Edited by Emily Di Dodo and Rachel Hayes

MHRA Working Papers in the Humanities 18

Modern Humanities Research Association


Abstract.  The British novelist E M Delafield (1890–1943) visited the Soviet Union in 1936. She published her account of the trip as Straw without Bricks: I Visit Soviet Russia (Macmillan, 1937). Many thousands of foreigners went to the Soviet Union in the 1930s to find ‘truth’ there, and published hundreds of accounts of their visits. Delafield’s book is one of these works — and also one that rewards closer study. The title of her account was self-deprecating. It contrasted Delafield’s offering of the ‘chaff’ of trite experience as against bricks formed of ‘solid’, empirically-mined facts that other travel accounts purported to offer. Yet this text brings us not only a depiction of a journey, but also the chance to interrogate the role of a novelist in truth-telling. Delafield was most famous for her semi-autobiographical novel, Diary of a Provincial Lady, and Straw without Bricks was published as The Provincial Lady in Russia in the United States.
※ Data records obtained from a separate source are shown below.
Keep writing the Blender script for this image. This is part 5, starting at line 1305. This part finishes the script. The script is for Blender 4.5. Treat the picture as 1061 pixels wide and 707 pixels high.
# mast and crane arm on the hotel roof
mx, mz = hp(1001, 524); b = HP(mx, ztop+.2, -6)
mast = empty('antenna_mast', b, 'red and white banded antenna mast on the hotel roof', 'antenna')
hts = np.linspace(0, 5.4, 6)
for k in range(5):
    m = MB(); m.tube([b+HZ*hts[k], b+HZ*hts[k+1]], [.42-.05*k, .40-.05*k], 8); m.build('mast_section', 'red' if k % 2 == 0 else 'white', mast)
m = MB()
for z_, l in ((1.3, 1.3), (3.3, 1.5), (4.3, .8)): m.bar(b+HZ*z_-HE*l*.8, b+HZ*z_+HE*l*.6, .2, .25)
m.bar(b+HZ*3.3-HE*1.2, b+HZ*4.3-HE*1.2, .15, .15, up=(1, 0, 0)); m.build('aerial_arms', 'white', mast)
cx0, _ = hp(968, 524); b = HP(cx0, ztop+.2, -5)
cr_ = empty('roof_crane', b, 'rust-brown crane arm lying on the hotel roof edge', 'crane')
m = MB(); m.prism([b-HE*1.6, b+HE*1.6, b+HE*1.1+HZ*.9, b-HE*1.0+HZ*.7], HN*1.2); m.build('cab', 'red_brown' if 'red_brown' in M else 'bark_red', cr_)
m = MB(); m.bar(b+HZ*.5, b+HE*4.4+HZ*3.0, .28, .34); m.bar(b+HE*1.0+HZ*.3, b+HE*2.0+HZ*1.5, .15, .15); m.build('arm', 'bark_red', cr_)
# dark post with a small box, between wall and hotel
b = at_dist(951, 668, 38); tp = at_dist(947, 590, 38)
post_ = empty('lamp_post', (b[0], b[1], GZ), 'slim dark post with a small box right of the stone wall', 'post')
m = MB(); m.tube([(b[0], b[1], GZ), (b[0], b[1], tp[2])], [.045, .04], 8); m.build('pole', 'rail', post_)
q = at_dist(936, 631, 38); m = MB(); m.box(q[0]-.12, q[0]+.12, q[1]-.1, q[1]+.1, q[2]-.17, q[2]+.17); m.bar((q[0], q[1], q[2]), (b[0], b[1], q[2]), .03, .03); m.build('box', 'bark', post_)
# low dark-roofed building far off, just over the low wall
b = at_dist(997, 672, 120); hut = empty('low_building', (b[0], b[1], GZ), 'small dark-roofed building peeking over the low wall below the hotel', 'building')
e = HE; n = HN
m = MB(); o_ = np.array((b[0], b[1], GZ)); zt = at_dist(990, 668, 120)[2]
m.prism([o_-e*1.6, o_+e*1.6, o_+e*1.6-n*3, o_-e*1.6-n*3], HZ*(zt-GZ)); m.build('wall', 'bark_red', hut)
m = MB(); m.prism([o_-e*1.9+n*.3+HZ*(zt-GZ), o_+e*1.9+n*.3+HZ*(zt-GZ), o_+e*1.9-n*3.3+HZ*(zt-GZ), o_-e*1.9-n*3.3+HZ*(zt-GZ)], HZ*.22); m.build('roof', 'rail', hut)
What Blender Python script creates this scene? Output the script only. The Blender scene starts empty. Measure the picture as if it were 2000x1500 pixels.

Delafield’s self-construction, and the strategy of her publisher, merged with a discourse where questions of sincerity and truth were wide-reaching and important — both to Soviet people, and to their foreign guests. This paper explores Delafield’s position in this discourse. It explores how Delafield’s concern with the imaginative capacity inherent to literature both helped her navigate the Soviet world, and relate elements of it that other accounts often did not show. Thus, we can consider a novelist’s exploration of the lived experience of the ‘Other’, and reflect on the complexity her work represents.